South Carolina primary 2024: Trump projected to win, Haley vows to stay in the race

What can we take away from Trump's big Palmetto State victory?

Last Updated: February 24, 2024, 4:55 PM EST

Former President Donald Trump has won the South Carolina Republican primary, ABC News projects. It was a swift and embarrassing defeat for former U.N. Ambassador Nikki Haley, who rose to political prominence as South Carolina’s governor. Nevertheless, in her concession speech, Haley vowed to continue her campaign into Super Tuesday on March 5.

Throughout the evening, 538 reporters, analysts and contributors broke down the results as they came in with live updates, analysis and commentary. Read our full live blog below.

Latest headlines:

Here's how the news is developing. All times Eastern.
Nathaniel Rakich Image
Feb 24, 2024, 5:48 PM EST

South Carolina GOP politicians are supporting Trump

Haley may have come up through South Carolina politics, but her old colleagues are mostly supporting Trump. Both of the state's senators, its governor, its lieutenant governor, its attorney general, its secretary of state, its treasurer, its agriculture commissioner and five of its six Republican U.S. representatives have endorsed Trump. In fact, many of them announced their endorsement quite early in the campaign, when Trump visited South Carolina in January 2023 — a coordinated show of early strength in a rival's home state. By contrast, Rep. Ralph Norman is the only major South Carolina politician who is supporting Haley.

—Nathaniel Rakich, 538

Sens. Tim Scott, and Lindsey Graham of South Carolina, with President Donald Trump at a rally in North Charleston, Feb. 28, 2020.
The State/TNS

Presidential candidate Nikki Halley's bus stop tour arrives at Newberry Opera House in Newberry, SC and greets Congressman Ralph Norman, Feb. 10, 2024, in Newberry, South Carolina.
Grant Baldwin/Getty Images

Feb 24, 2024, 5:42 PM EST

South Carolina primary voters are concerned about immigration

In a February poll from Suffolk University/USA Today, likely South Carolina GOP primary voters were asked the most important issue facing the country. Of the options offered, 42 percent said that “immigration and border security” is the most important issue, 26 percent said “the economy” and 13 percent said the “future of American democracy.” No other issue offered got more than 5 percent of respondents.

—Mary Radcliffe, 538

G. Elliott Morris Image
Feb 24, 2024, 5:36 PM EST

Haley needs all 50 delegates tonight but might win zero instead

The Republican presidential primary started out in territory pretty friendly to Haley. That changes after today, making the South Carolina primary a sort of last chance for the former Palmetto State governor to prove she actually has a path to the 1,215 delegates necessary to secure the GOP nomination. It looks somewhere between unlikely and impossible that she'll be able to pull that off.

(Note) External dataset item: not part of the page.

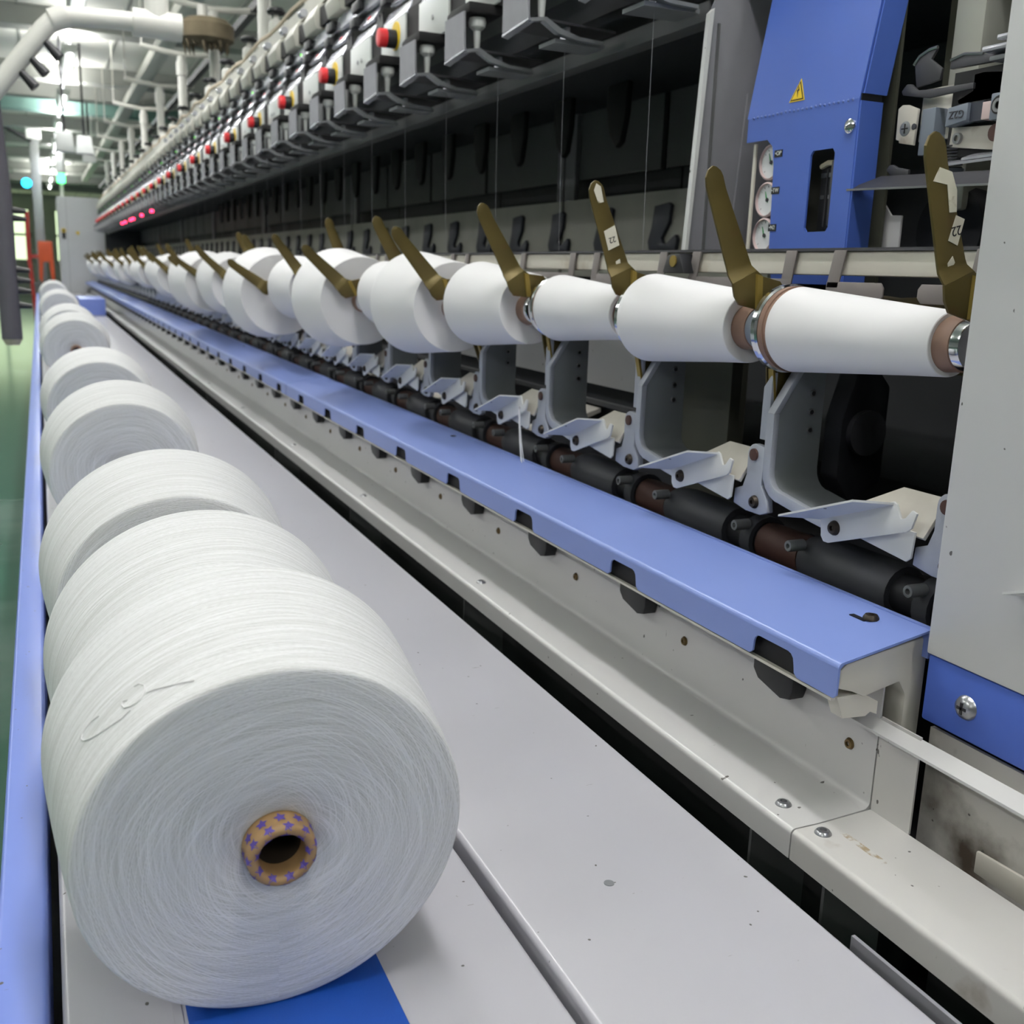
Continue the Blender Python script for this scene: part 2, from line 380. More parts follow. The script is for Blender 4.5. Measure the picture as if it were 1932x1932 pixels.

It's all about the numbers. According to the polls, Trump leads Haley by about 30 points among likely Republican primary voters. But his delegate lead is what really matters — and it's likely to be even larger. That's because the South Carolina Republican Party awards its delegates on a winner-takes-all basis. About half the delegates will go to the winner of the statewide vote (almost certainly Trump) and the remainder will go to the winner of each of the state's seven congressional districts. With a 30-point statewide victory, Trump would probably win every district resoundingly; in 2016, the largest difference between Trump's statewide margin (10 points) and his margin in the most anti-Trump county (which he lost by 5 points to Marco Rubio) was only 15 points.

This is all disastrous news for Haley, who needs all 50 delegates from the state to be on track to win the Republican nomination. The competition on and after Super Tuesday will be even tougher. According to the math powering 538's delegate benchmarks, Trump is leading Haley by around 57 points in California and 69 in Texas, the states with the largest delegate hauls on Super Tuesday. Those states also allocate delegates on a winner-takes-all basis, as long as a candidate wins at least 50 percent of the vote.

The primary, in other words, is functionally over. But because Trump has not yet clinched a majority of delegates, Haley's campaign technically has a chance of winning. It's just very, very low.

—G. Elliott Morris, 538

Feb 24, 2024, 5:29 PM EST

South Carolina primary voters expect Trump to win big

In the debut poll from The Citadel School of Humanities and Social Sciences, 69 percent of likely South Carolina GOP primary voters said they expected Trump to win the primary by a large margin — which would line up with his average polling lead of nearly 30 points. Nine percent said they thought Trump would win in a close election, 10 percent thought Haley would win in a close election and only 2 percent said they thought Haley would win by a large margin. Voters who told the pollster they plan to vote for Trump were especially confident: 89 percent said they thought the former president would win by a large margin, compared to 33 percent of Haley voters.